Harvey Weinstein found guilty of third-degree rape, criminal sex act in New York trial

Harvey Weinstein found guilty of third-degree rape, criminal sex act in New York trial

Harvey Weinstein, the disgraced movie mogul who faced multiple charges of sexual assault in a New York City court, was found guilty on two of five potential counts by a jury on Monday, and will spend the next 16 days in jail while he awaits sentencing.

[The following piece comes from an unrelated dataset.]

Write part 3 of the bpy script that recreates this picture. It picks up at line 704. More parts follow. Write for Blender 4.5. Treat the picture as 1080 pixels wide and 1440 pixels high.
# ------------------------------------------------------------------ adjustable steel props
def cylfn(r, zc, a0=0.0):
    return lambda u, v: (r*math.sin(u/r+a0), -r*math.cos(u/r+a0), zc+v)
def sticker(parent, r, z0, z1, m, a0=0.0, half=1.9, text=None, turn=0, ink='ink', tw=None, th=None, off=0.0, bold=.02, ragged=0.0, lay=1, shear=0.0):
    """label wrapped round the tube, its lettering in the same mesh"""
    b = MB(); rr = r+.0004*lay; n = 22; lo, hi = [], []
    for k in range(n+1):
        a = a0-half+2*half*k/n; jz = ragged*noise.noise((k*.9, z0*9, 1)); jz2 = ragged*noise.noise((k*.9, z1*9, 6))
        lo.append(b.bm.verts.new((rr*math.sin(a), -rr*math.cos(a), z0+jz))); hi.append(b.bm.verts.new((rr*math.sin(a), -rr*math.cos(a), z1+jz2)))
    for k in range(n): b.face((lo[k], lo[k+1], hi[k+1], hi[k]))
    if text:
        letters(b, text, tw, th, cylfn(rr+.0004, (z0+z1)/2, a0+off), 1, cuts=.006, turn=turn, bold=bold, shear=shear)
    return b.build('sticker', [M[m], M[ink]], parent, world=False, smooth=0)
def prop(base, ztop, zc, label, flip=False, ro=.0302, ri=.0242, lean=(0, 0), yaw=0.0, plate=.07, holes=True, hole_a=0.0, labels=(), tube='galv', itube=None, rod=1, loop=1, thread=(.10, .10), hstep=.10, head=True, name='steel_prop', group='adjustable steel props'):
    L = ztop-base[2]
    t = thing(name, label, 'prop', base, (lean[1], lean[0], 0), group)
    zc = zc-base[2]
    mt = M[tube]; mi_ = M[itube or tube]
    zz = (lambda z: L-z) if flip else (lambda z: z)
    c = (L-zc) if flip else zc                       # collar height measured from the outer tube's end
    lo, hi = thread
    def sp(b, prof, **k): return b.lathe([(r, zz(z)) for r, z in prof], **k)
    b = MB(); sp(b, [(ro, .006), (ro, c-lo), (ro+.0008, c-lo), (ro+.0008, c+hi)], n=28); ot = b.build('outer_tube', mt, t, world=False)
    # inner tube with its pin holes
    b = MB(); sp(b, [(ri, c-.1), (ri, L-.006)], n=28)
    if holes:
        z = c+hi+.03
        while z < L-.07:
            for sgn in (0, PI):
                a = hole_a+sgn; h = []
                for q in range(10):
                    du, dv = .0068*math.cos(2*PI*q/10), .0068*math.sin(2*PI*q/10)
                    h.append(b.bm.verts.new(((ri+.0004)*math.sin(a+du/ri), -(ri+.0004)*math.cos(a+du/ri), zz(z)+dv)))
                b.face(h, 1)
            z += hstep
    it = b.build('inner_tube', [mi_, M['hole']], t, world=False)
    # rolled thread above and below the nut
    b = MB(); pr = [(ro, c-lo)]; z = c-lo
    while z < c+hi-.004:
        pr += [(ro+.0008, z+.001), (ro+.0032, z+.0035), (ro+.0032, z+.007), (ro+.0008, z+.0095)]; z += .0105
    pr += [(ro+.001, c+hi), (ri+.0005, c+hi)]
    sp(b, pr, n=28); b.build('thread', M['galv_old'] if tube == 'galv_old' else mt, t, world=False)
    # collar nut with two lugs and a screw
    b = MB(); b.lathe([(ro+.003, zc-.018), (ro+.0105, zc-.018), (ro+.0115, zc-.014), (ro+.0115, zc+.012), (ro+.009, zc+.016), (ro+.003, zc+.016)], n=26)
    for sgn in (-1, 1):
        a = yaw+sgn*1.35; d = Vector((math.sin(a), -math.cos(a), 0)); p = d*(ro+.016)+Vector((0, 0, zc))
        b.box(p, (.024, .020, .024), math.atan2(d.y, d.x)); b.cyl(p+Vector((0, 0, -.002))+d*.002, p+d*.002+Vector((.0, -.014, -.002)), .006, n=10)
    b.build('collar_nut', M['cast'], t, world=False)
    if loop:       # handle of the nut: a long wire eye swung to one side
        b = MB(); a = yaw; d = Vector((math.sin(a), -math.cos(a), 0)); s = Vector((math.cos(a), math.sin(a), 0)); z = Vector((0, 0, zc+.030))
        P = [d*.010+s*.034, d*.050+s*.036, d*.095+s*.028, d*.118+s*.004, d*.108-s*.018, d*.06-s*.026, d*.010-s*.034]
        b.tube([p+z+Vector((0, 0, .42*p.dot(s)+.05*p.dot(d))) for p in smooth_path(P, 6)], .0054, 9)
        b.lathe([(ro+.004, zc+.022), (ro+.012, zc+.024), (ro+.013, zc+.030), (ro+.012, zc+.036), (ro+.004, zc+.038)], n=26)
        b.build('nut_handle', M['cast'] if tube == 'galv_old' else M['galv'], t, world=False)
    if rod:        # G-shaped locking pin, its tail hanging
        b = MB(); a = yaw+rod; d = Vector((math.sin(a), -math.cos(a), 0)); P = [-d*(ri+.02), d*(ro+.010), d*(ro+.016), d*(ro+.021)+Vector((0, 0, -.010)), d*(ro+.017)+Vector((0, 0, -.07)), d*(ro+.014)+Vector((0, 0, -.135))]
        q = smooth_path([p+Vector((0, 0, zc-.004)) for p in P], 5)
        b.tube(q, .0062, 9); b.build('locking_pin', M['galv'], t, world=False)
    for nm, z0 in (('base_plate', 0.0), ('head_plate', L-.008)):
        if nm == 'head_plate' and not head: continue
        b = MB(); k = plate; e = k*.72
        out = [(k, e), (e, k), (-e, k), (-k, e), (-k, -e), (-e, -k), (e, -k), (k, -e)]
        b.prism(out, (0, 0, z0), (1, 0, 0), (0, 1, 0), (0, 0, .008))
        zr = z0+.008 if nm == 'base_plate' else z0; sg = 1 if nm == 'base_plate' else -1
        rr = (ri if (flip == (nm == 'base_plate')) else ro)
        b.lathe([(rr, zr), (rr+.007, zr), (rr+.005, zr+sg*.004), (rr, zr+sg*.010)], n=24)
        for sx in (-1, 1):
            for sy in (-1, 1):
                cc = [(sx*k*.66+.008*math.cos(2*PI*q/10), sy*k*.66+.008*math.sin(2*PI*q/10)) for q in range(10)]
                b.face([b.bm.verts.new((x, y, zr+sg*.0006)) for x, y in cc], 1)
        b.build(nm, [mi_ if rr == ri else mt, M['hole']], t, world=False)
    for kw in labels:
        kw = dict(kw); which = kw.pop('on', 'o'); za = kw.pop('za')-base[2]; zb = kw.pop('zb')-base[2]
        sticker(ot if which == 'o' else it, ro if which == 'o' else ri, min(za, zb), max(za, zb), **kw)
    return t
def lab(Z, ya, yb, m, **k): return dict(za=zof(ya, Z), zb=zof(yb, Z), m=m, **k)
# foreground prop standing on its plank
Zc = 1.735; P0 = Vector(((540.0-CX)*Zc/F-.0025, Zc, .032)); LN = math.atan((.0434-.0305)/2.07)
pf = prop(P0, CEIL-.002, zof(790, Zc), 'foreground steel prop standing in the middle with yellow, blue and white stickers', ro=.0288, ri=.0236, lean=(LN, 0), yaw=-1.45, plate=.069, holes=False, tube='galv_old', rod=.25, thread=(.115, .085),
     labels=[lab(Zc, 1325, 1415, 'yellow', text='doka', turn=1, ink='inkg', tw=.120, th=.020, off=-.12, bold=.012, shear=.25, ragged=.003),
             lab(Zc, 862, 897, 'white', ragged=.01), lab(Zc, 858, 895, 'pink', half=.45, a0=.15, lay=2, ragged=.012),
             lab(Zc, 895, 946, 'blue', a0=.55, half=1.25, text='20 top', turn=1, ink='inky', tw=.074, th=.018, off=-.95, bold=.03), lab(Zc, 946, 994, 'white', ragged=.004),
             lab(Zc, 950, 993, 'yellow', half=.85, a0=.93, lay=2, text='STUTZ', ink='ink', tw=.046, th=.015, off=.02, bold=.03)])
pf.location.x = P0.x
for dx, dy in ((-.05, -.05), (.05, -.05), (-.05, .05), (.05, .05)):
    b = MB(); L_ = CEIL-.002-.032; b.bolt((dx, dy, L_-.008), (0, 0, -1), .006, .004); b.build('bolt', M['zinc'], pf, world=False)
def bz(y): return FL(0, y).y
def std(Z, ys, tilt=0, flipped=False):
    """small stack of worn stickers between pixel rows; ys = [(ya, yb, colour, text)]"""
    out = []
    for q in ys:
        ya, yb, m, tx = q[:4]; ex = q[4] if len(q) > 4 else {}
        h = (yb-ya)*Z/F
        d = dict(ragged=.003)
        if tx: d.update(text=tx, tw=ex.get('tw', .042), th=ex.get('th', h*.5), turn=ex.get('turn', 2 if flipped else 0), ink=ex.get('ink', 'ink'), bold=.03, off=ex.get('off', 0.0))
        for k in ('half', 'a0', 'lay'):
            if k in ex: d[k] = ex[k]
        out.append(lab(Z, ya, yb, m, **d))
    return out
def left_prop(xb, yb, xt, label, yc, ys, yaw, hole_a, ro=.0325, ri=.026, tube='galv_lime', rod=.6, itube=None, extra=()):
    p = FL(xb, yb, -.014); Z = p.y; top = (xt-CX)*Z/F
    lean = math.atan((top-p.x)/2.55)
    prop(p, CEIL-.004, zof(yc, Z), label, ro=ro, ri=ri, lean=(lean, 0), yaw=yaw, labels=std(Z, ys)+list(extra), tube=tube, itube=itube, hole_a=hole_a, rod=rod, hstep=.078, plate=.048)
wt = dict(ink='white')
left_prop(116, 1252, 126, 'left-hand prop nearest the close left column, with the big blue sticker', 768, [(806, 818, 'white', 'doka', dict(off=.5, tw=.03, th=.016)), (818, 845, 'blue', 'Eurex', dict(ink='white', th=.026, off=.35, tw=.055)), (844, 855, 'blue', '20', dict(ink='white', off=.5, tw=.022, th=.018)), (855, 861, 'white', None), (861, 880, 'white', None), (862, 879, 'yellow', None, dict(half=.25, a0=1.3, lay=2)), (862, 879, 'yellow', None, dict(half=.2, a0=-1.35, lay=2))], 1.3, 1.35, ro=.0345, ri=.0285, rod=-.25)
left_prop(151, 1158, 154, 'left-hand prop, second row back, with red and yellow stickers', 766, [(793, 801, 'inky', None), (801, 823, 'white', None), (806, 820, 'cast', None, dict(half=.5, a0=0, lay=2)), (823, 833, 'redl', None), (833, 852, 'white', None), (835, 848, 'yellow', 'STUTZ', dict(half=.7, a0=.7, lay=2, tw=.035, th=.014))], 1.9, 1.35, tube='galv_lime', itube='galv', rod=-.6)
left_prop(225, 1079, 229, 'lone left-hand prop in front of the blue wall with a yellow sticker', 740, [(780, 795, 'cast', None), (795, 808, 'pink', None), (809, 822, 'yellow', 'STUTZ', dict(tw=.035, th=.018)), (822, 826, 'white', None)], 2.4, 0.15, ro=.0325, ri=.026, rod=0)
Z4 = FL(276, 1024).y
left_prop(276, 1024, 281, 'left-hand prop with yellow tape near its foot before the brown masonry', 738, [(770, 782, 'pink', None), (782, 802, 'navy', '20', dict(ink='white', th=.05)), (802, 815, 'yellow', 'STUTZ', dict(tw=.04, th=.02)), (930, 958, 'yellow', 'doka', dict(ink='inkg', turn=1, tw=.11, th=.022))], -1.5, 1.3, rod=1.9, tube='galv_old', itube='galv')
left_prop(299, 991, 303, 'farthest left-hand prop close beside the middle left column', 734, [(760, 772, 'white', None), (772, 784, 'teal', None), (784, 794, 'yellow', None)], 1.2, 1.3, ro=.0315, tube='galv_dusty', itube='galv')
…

Weinstein was convicted of a criminal sex act in the first degree and rape in the third degree, based on testimony from Project Runway production assistant Miriam Haley and actress Jessica Mann. He was acquitted on two charges of predatory sexual assault — including one based on allegations from Sopranos actress Annabella Sciorra — and rape in the first degree. He will be sentenced on March 11, and could serve more than 25 years in prison.

In a statement to the press, Time’s Up president and CEO Tina Tchen said the verdict “marks a new era of justice” for “all survivors of harassment, abuse, and assault at work.” She also praised accusers Haley, Mann, Sciorra, Dawn Dunning, Tarale Wulff, and Lauren Young before stressing her stance in solidarity with all assault survivors.

“The jury’s verdict sends a powerful message to the world of just how much progress has been made since the Weinstein Silence Breakers ignited an unstoppable movement. In two short years, Time’s Up helped pass new laws to help survivors achieve justice, helped thousands of individuals take on harassers and abusers in court, and changed the game when it comes to how matters of safety and equity in the workplace are understood,” Tchen said. “While we celebrate this historic moment, our fight to fix the broken system that has allowed serial abusers like Harvey Weinstein to abuse women in the first place continues. Abusers everywhere and the powerful forces that protect them should be on notice: There’s no going back.”

The jury officially began deliberations Tuesday, Feb. 18. By Friday, the 12 members (seven men and five women) relayed to the judge that they were deadlocked on the most serious charges against Weinstein, asking permission to be hung on two counts of predatory sexual assault. The judge asked them to keep working until all charges received a unanimous verdict.

Scott Heins/Getty Images
Scott Heins/Getty Images

Weinstein still faces sex crime charges in Los Angeles for allegedly “raping one woman and sexually assaulting another in separate incidents over a two-day period in 2013,” Los Angeles County District Attorney Jackie Lacey announced in January.

The former head of The Weinstein Company and the subject of dozens of sexual harassment and assault claims had faced five total counts: two for predatory sexual assault, one for first-degree rape, one for third-degree rape, and one for a criminal sex act. The charges stemmed from claims that the Hollywood producer raped an aspiring actress in a NYC hotel room in 2013, raped Sciorra at her apartment in the mid-’90s, and forcibly performed oral sex on Haley at his own apartment in 2006.

Weinstein maintained that all sexual encounters were consensual and did not testify throughout the trial. However, multiple accusers outside of these three cases took the stand as a strategy by the prosecutors to establish a pattern of behavior Weinstein allegedly used to exert power and dominance over victims.

In what was often emotional testimony, the women detailed instances of how Weinstein allegedly lured them to hotel rooms in New York and Los Angeles under the pretense of discussing their careers before assaulting them. Weinstein’s attorney Donna Rotunno pressed some of the women for certain specifics they could not remember, including exact dates of the alleged assaults, and displayed emails between them and Weinstein in an attempt to illustrate a warm relationship.

In her closing remarks, Rotunno asked the jury members to use their “New York City common sense” when deciding the case and argued that the prosecutors came up with a “sinister tale” in fighting for a conviction. “The irony is that they are the producers and they are writing the script,” Rotunno said. “In their universe, women are not responsible [for their behavior].” Conversely, prosecutor Joan Illuzzi-Orbon called Weinstein “an abusive rapist.”

“What is this case about? Is it about the power, manipulation, and abuse — is it merely about the power of abuse? … Or is it that the defendant was the master of his universe and the witnesses here were merely ants that he could step on?” Illuzzi-Orbon said, as reported by Variety. “Or did he feel like he had a surefire insurance policy that the witnesses wanted to get into his universe? They don’t get to complain when they’re stepped on, spit on, demoralized, and then, yes, raped and abused by the defendant.”